Willard is dragged in the mud and eventually taken
to Kurtz's location to meet his prey:
It smelled like slow death in there, malaria, and
nightmares. This was the end of the river, all right.
He is granted an audience with Kurtz, seen in dramatic
dark shadows in his inner sanctum. The baffling, unbalanced, overweight,
and decaying Kurtz is shaved bald. [Brando weighs almost 300 pounds,
although in Conrad's original book Heart of Darkness, Kurtz
was gaunt and emaciated - the other extreme.] He questions Willard
about his past, and his Ohio (Toledo) background. Kurtz is reminded
of a childhood experience of traveling down the Ohio River and coming
upon a gardenia or flower plantation where "you'd think that
heaven just fell on the earth in the form of gardenias."

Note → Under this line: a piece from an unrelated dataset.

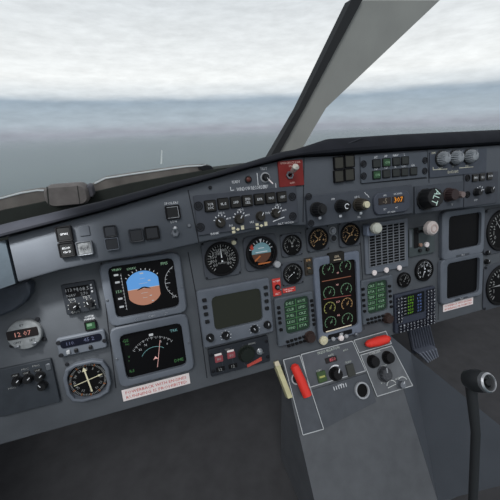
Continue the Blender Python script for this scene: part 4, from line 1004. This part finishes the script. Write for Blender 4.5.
t = ppanel('lower_pedestal_panel', 'pedestal plate below the pressurization panel with white tick marks and a round dial', [(310, 390.4), (366.4, 373), (376.5, 402), (322, 430)], mat('lower_plate', (76, 80, 86), .6, noise=.1, scale=30), border=False)
mb = MB()
for i in range(6): p = t.l(334+i*2.4, 388.6-i*.75, .004); mb.line(p[0], p[1]-.005, p[0], p[1]+.005, .002, .004)
mb.text('CABIN', *t.l(340, 384.8, .004), .005, .0043)
t.b(mb, 'lettering', WHITE)
x, y = t.l(362.5, 390.5, .01); t.b(MB().ring(x, y, .024, .019, .004, .012, 30), 'dial_ring', LGREY); t.b(MB().cyl(x, y, .019, .004, .007, n=28), 'dial', DIAL)
# right hand panels with red handle
t = ppanel('handle_panel', 'small white-outlined pedestal plate under the horizontal red handle', [(353.4, 340.2), (385.8, 331), (391.6, 343.6), (359, 353)], mat('handle_plate', (88, 91, 95), .6, noise=.1, scale=40))
lv = Thing('pull_lever', 'red oblong handle lying across the top right of the pedestal', 'handle', P, px=(378.5, 343.4), z=.0012)
a_, b_ = lv.l(366.3, 344.6, .016), lv.l(389.6, 338.2, .016)
m_ = ((a_[0]+b_[0])/2, (a_[1]+b_[1])/2)
lv.b(MB().tube([(a_[0], a_[1], .013), (a_[0]*.8+m_[0]*.2, a_[1]*.8+m_[1]*.2, .014), (m_[0], m_[1], .016), (b_[0]*.7+m_[0]*.3, b_[1]*.7+m_[1]*.3, .016), (b_[0], b_[1], .013)], [.005, .0115, .0155, .014, .007], 16), 'handle', REDB)
lv.b(MB().cyl(m_[0], m_[1]-.006, .010, 0, .006, n=20), 'pivot', BLACK)
t = ppanel('trim_unit', 'white-outlined pedestal panel with two black knobs over one mottled knob', [(360, 354.6), (391.8, 345.2), (413, 386), (377, 397)], mat('control_plate', (98, 101, 105), .6, noise=.12, scale=30))
hh = t.hh
for p, mm, r, lab in (((376, 361.8), BLACK, .0175, None), ((391, 357.8), BLACK, .0175, None), ((387.8, 374.8), mat('knob_mottled', (64, 66, 70), .5, noise=.5, scale=120), .021, 'mottled grey knob')):
    x, y = t.l(*p, hh+.018); k = knob(t, x, y, r, .018, mm, 80, z=hh, fl=16, pointer=None if mm is BLACK else LGREY)
    if lab: k['label'] = lab
mb = MB()
mb.text('STABILIZER', *t.l(375, 352.6, hh), .006, hh+.0003, wid=.042).text('LONG TRIM', *t.l(370, 358, hh), .004, hh+.0003, wid=.02).text('IDENT', *t.l(384, 366, hh), .005, hh+.0003)
mb.text('RUDDER', *t.l(385, 382, hh), .005, hh+.0003, wid=.03).text('AILERON', *t.l(399, 378, hh), .005, hh+.0003, wid=.03)
mb.arc(*t.l(392, 386.5, hh), .018, 20, 160, .0022, hh, 12).arc(*t.l(403, 383, hh), .018, 20, 160, .0022, hh, 12).line(*t.l(388, 388, hh), *t.l(398, 383, hh), .002, hh)
t.b(mb, 'lettering', mat('lettering_pale', (200, 204, 202), .6))
x, y = t.l(403, 385, hh+.014); knob(t, x, y, .012, .016, STEEL, 45, z=hh, fl=10)

# ================================================================== FOOTWELL
# ribbed rudder pedal
Dp = Plane((0, .80, 0), 0)
t = Thing('rudder_pedal', 'grey ribbed rudder pedal in the footwell right of the pedestal', 'pedal', Dp, px=(423, 343), z=0)
PEDL = mat('pedal_blue_grey', (86, 91, 103), .5, noise=.08, scale=40)
top = [t.l(*p) for p in ((407, 322), (428, 318), (435.5, 347.5), (413.5, 354))]
t.b(MB().prism(top, -.012, 0), 'tread', PEDL)
mb = MB()
for k in range(9):
    f = (k+.5)/9
    a_ = (top[0][0]+(top[1][0]-top[0][0])*f, top[0][1]+(top[1][1]-top[0][1])*f); b_ = (top[3][0]+(top[2][0]-top[3][0])*f, top[3][1]+(top[2][1]-top[3][1])*f)
    mb.tube([(a_[0], a_[1], .001), (b_[0], b_[1], .001)], .0042, 8)
t.b(mb, 'ribs', PEDL)
low = [t.l(*p, .03) for p in ((418, 353.5), (437, 348.5), (438.5, 356), (427, 362.5))]
t.b(MB().prism(low, .0, .03), 'heel_plate', PEDL)
mb = MB()
for k in range(6):
    f = (k+.5)/6
    a_ = (low[0][0]+(low[1][0]-low[0][0])*f, low[0][1]+(low[1][1]-low[0][1])*f); b_ = (low[3][0]+(low[2][0]-low[3][0])*f, low[3][1]+(low[2][1]-low[3][1])*f)
    mb.tube([(a_[0], a_[1], .031), (b_[0], b_[1], .031)], .0035, 8)
t.b(mb, 'heel_ribs', mat('pedal_pale', (128, 134, 146), .5))
bm_ = MB(); c_ = ((top[0][0]+top[2][0])/2, (top[0][1]+top[2][1])/2)
bm_.tube([(c_[0], c_[1], -.012), (c_[0]+.01, c_[1]+.03, -.12), (c_[0]+.01, c_[1]+.10, -.3)], .012, 10); t.b(bm_, 'arm', STEEL)
# chrome rimmed column knob at right edge
Kp = Plane((0, .50, 0), math.radians(35))
t = Thing('column_cap', 'dark round cap with chrome crescent rim at the bottom right edge', 'cap', Kp, px=(485, 382), z=0)
r = t.r(485, 382, 9)
t.b(MB().loops([(cloop(0, 0, r*.8, 32), -.03), (cloop(0, 0, r, 32), -.018), (cloop(0, 0, r, 32), -.008), (cloop(0, 0, r*.9, 32), 0)]), 'body', mat('cap_dark', (44, 46, 48), .35))
t.b(MB().ring(0, 0, r*.86, r*.66, 0, .008, 36, .002), 'chrome_rim', CHROME)
t.b(MB().arc(-r*.05, -r*.05, r*.45, 200, 330, r*.1, .001, 14, .003).cyl(0, 0, r*.3, 0, .006, n=24), 'centre_boss', BLACKG)
cw = t.o.matrix_world.inverted(); p1 = t.o.matrix_world.translation
q1, q2 = cw @ Vector((p1.x, p1.y-.01, p1.z-.10)), cw @ Vector((p1.x+.02, p1.y-.12, -1.065))
t.b(MB().tube([(0, 0, -.025), tuple(q1), tuple(q2)], [r*.5, r*.4, r*.45], 14), 'column', mat('column_dark', (44, 46, 48)))

# ================================================================== LIGHT
W = bpy.data.worlds.new('overcast'); sc.world = W; W.use_nodes = True
nt = W.node_tree; bg = nt.nodes['Background']
tc = nt.nodes.new('ShaderNodeTexCoord'); sp = nt.nodes.new('ShaderNodeSeparateXYZ'); nt.links.new(tc.outputs['Generated'], sp.inputs[0])
ramp = nt.nodes.new('ShaderNodeValToRGB'); mr = nt.nodes.new('ShaderNodeMapRange')
mr.inputs['From Min'].default_value = -.1; mr.inputs['From Max'].default_value = .9
# wavy cloud edge
mp = nt.nodes.new('ShaderNodeMapping'); mp.inputs['Scale'].default_value = (5, 5, 40)
nz = nt.nodes.new('ShaderNodeTexNoise'); nz.inputs['Scale'].default_value = 1.6; nz.inputs['Detail'].default_value = 5
nt.links.new(tc.outputs['Generated'], mp.inputs['Vector']); nt.links.new(mp.outputs['Vector'], nz.inputs['Vector'])
ad = nt.nodes.new('ShaderNodeMath'); ad.operation = 'MULTIPLY_ADD'; ad.inputs[1].default_value = .016; ad.inputs[2].default_value = -.008
nt.links.new(nz.outputs['Fac'], ad.inputs[0])
sm = nt.nodes.new('ShaderNodeMath'); nt.links.new(sp.outputs['Z'], sm.inputs[0]); nt.links.new(ad.outputs[0], sm.inputs[1])
nt.links.new(sm.outputs[0], mr.inputs['Value']); nt.links.new(mr.outputs[0], ramp.inputs['Fac'])
cr = ramp.color_ramp
def stop(z_, rgb, k=1):
    e = cr.elements.new(min(1, max(0, z_+.1))); e.color = tuple(lin(v)*k for v in rgb)+(1,)
cr.elements[0].color = tuple(lin(v) for v in (120, 128, 132))+(1,); cr.elements[1].color = (1, 1, 1, 1)
stop(-.04, (150, 158, 166)); stop(-.012, (160, 165, 175)); stop(-.002, (163, 166, 177)); stop(.003, (170, 175, 185)); stop(.022, (178, 188, 198)); stop(.05, (172, 184, 195)); stop(.074, (162, 176, 190)); stop(.092, (225, 229, 233)); stop(.13, (252, 252, 252)); stop(.3, (225, 228, 232)); stop(.6, (185, 190, 196))
cr.elements[len(cr.elements)-1].color = (.40, .42, .45, 1)
mp2 = nt.nodes.new('ShaderNodeMapping'); mp2.inputs['Scale'].default_value = (9, 9, 38)
nz2 = nt.nodes.new('ShaderNodeTexNoise'); nz2.inputs['Scale'].default_value = 1.7; nz2.inputs['Detail'].default_value = 7; nz2.inputs['Roughness'].default_value = .62
nt.links.new(tc.outputs['Generated'], mp2.inputs['Vector']); nt.links.new(mp2.outputs['Vector'], nz2.inputs['Vector'])
mr2 = nt.nodes.new('ShaderNodeMapRange'); mr2.inputs['From Min'].default_value = .3; mr2.inputs['From Max'].default_value = .7; mr2.inputs['To Min'].default_value = .90; mr2.inputs['To Max'].default_value = 1.08
nt.links.new(nz2.outputs['Fac'], mr2.inputs['Value'])
mm = nt.nodes.new('ShaderNodeMix'); mm.data_type = 'RGBA'; mm.blend_type = 'MULTIPLY'; mm.inputs['Factor'].default_value = 1
nt.links.new(ramp.outputs['Color'], mm.inputs['A']); nt.links.new(mr2.outputs['Result'], mm.inputs['B'])
nt.links.new(mm.outputs['Result'], bg.inputs['Color']); bg.inputs['Strength'].default_value = 1.0

# unseen fill spot added to brighten the left end of the fascia
def area(name, loc, target, size, power, col=(1, 1, 1)):
    L = bpy.data.lights.new(name, 'AREA'); L.size = size; L.energy = power; L.color = col
    o = bpy.data.objects.new(name, L); COL.objects.link(o); o.location = loc
    o.rotation_euler = (Vector(target)-Vector(loc)).to_track_quat('-Z', 'Y').to_euler()
    return o
L = bpy.data.lights.new('left_fill_spot', 'SPOT'); L.energy = 24; L.spot_size = math.radians(40); L.spot_blend = 1; L.shadow_soft_size = .03; L.color = (1, .99, .97)
lo = bpy.data.objects.new('left_fill_spot', L); COL.objects.link(lo); lo.location = (-.33, .50, .13)
lo.rotation_euler = (Vector((-.25, .69, -.205))-lo.location).to_track_quat('-Z', 'Y').to_euler()
SUN = bpy.data.lights.new('hazy_sun', 'SUN'); SUN.energy = 1.1; SUN.angle = math.radians(25)
so = bpy.data.objects.new('hazy_sun', SUN); COL.objects.link(so)
so.rotation_euler = Vector((.35, .75, -1)).to_track_quat('-Z', 'Y').to_euler()

vs = sc.view_settings
sc.display_settings.display_device = 'sRGB'
vs.view_transform = 'Standard'; vs.look = 'None'; vs.gamma = 1; vs.use_curve_mapping = False; vs.exposure = 0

Slow-speaking and slightly deranged, Kurtz knows Willard's
mission is to kill him. While sprinkling cool water on his bald head
from a bucket, Kurtz asks: "Have you ever considered any real
freedoms? Freedoms from the opinion of others? Even the opinions
of yourself? Did they say why, Willard? Why they want to terminate
my command?" After a long pause, Willard responds coldly:
"I was sent on a classified mission, sir." "It's no
longer classified, is it?" is Kurtz' response. Willard must confess
his mission and knowledge of Kurtz's brutality and insanity:
Kurtz: What did they tell you?
Willard: They told me that you had gone totally insane and that your
methods were unsound. (Kurtz clenches his fist.)
Kurtz: Are my methods unsound?
Willard: I don't see any method at all, sir.
Kurtz: I expected someone like you. What did you expect? Are you
an assassin?
Willard: I'm a soldier.
Kurtz: (disdainfully, with his face in full view) You're neither.
You're an errand boy, sent by grocery clerks to collect the bill.